As frases de Tebet foram simples. Outro poderia dizer aquilo. Mas quem disse foi ela, pois tinha que ser aquele corpo, não outro a fazer o que fez. Ora, o senador que falou antes dela não arrancou nada, ao contrário, afastou Miranda da verdade que ele tinha que pronunciar. Mas Tebet invertou a seta. Com seu corpo de mulher, mãe, com seus seios alimentadores do bebê, com seus seios que fazem dos homens se erotizarem exatamente porque foram bebês, com sua autoridade de professora (como toda mulher, em termos de imagem), com seu aspecto doce porém firme de irmã mais velha, com tudo isso, suas frases ganharam o campo da semiótica significante. A imagem produziu efeitos em Miranda. Foi a imagem corporal que conseguiu colocar frases simples fazendo o evento em questão se tornar um outro evento.

Ela disse: “não se preocupe com o Conselho de Ética da Câmara”, nós cuidamos dele, eu cuido dele. Foi a garantia da mãe, e eis que o corpo da mãe estava ali.

Ela disse: “pode falar o nome [do político envolvido] porque nós já sabemos”. Foi a palavra da professora ou da esposa ou da irmã, e eis que o corpo da professora ou da esposa ou da irmã estava ali.

Essas duas frases poderiam ser ditas por um homem ou por uma mulher sem os traços físicos de Simone, duvido que fizesse efeito.
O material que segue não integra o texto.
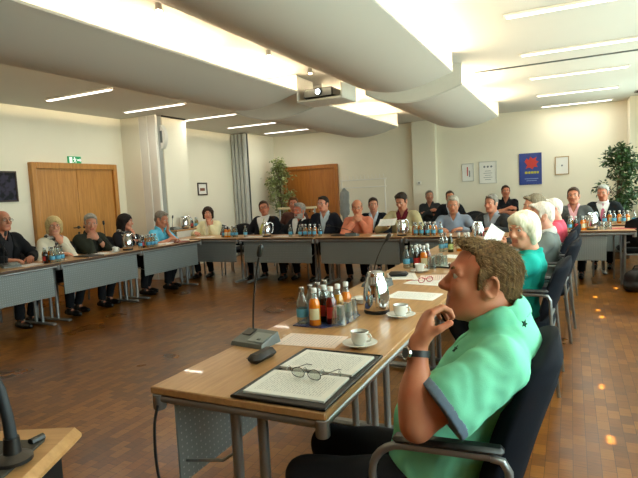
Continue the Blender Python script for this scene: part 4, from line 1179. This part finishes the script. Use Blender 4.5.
cup(-.783, 2.528, -.3, 'right of the nearest chrome jug')
cup(-1.057, 3.946, -.3, 'in front of the farther bottles on the right row')
jug(-.937, 2.60, -1.2, 'nearest the camera, beside the coffee cups')
sheet('paper_sheet', 'pale pink printed sheet beside the nearest microphone', -1.04, 2.02, PI/2+.06, .18, .285, M_PINK)
sheet('paper_sheet', 'white printed sheet behind the nearest chrome jug', -.86, 3.06, PI/2-.1, .21, .297)
sheet('paper_sheet', 'white sheet under the dark case farther along the right row', -1.14, 3.74, .35, .21, .297)
sheet('paper_sheet', 'white printed sheet with red glasses lying on it', -.88, 3.52, PI/2-.15, .21, .297)
sheet('paper_sheet', 'pale sheet overlapping the sheet with red glasses', -.84, 3.70, PI/2+.2, .21, .297, M_PINK, ZT+.004)
sheet('notebook', 'dark notebook with white pages near the white-haired woman', -.86, 4.25, PI/2-.3, .22, .30, M_LEATHER, th=.012, cat='notebook')
sheet('paper_sheet', 'white pages lying on the dark notebook', -.86, 4.25, PI/2-.3, .20, .28, M_PAPER, ZT+.0125)
mic('grey desk microphone with gooseneck nearest the camera on the right row', -1.262, 1.912, -.15, (.02, .035, .385))
mic('grey desk microphone left of the nearest chrome jug', -1.19, 3.33, -.1, (.065, .03, .31))
# open ring binder with two printed pages
t = thing('ring_binder', 'open black ring binder with printed pages before the man in mint polo', 'binder', (-.828, 1.61, ZT))
m = MB(); m.box((0, -.133, .006), (.325, .255, .010), .004); m.box((0, .133, .006), (.325, .255, .010), .004); m.box((0, 0, .005), (.325, .04, .008), .003)
m.build('cover', M_LEATHER, t)
m = MB(); m.tube([(-.165, -.262, .009), (.165, -.262, .009), (.165, .262, .009), (-.165, .262, .009)], .006, 8, closed=True); m.build('zip_edge', M_BLACKP, t)
r_ = MB(); r_.box((0, 0, .013), (.26, .022, .006), .002)
for x in (-.10, -.035, .035, .10): r_.tube(arc((x, 0, .014), .016, 0, 180, 10, 'yz'), .0016, 6)
r_.build('ring_mechanism', M_CHROME, t)
for y, nm in ((-.122, 'page'), (.122, 'page')):
    o = MB().box((0, 0, .004), (.212, .292, .008), .001).build(nm, M_PAPER, t, (0, y, .011)); o.rotation_euler = (0, 0, PI/2+(.02 if y < 0 else -.03))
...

Mas a semiótica significante agiu ali e fez a memória de Miranda baixar a guarda. Sua memória o atropelou e impõs uma simbologia, uma imaginação, que o trouxe diante das mulheres da sua vida, contra as quais ele não poderia mentir. Todos nós somos um Miranda. Sabemos o que ele passou ali porque sabemos o que passamos com as mulheres citadas. E veio então o momento catártico. Ele chorou. Não pelo sofrimento que iria passar, mas pelo tanto que o corpo de mulheres do passado puderam acolhe-lo, real ou imaginariamente. Pois também através de experiências não vividas, mas desejadas, podemos invocar momentos que nos levam à catarse.

Catarse é transformação. E a transformação de Miranda ocorreu ali. De defenso da reforma administrativa neoliberal ele saiu dali contra ela. De defensor do presidente ele saiu dali contra ele. Miranda foi engolido e catarticamente degustado pelos bicos dos seios de Simone Tebet e renasceu como homem feito de carne. Quando ela disse, para finalizar, que o irmão dele seria o herói, e ele não, mas que agora ele também seria o herói, ele compreendeu que havia se redimido. A CPI reacendeu.

O presidente Aziz compreendeu o momento, ainda que de modo atabalhoado, e passou a homenagear as mulheres. Ele perebeu que havia ocorrido algo só possível ao corpo delas na CPI.